Il grumo narrativo centrale che la protagonista deve dipanare è proprio un rovello poliziesco, legato ad una società segreta chiamata i Maschi Mestri che rapisce inspiegabilmente donne e bambine. La sottotraccia gialla segue proprio il modello narrativo dei romanzi alla Eugène Sue o alla Marcel Allain & Pierre Souvreste,
in una caccia a criminali misteriosi e irraggiungibili, attraverso suggestivi passaggi segreti in condotti fognari che riportano inevitabilmente anche al Fantasma di Leroux.
Il trionfo conclusivo della vitalità umanista di Dilili sul maschilismo aberrante dei Maschi Maestri non ha nulla dell'happy end stucchevole e consolatorio, ma risulta la chiusa perfetta di un racconto morale non esente da un certo portato etico-politico.
Senza inutili retoriche Ocelot si schiera dalla parte dei diritti della donna, problematica che dai tempi delle suffragette sembra aver oggi retrocesso di diversi passi, e l'autore ribadisce «Bisogna prendere coscienza e smetterla di fingere di non saperne niente. Uno degli aspetti più terribili di questo fenomeno è che non riguarda solo le donne, ma anche le bambine. La Francia non è un'eccezione».

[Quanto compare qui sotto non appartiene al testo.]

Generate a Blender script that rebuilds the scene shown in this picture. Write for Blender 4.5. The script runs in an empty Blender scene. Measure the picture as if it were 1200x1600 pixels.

Dilili a Parigi è anche un grande racconto di formazione dello sguardo, un'educazione sentimentale (mai sentimentalista) alla vita e all'arte, utile ai fini percettivi per poter recuperare quel senso di meraviglioso davanti al cinema che oggi si è praticamente atrofizzato in una visione piatta e compulsiva. Oggi troppo spesso si dimentica che la Settima Arte non è solo un bene di consumo per la massa, ma soprattutto l'arte del piacere per un sognatore solitario.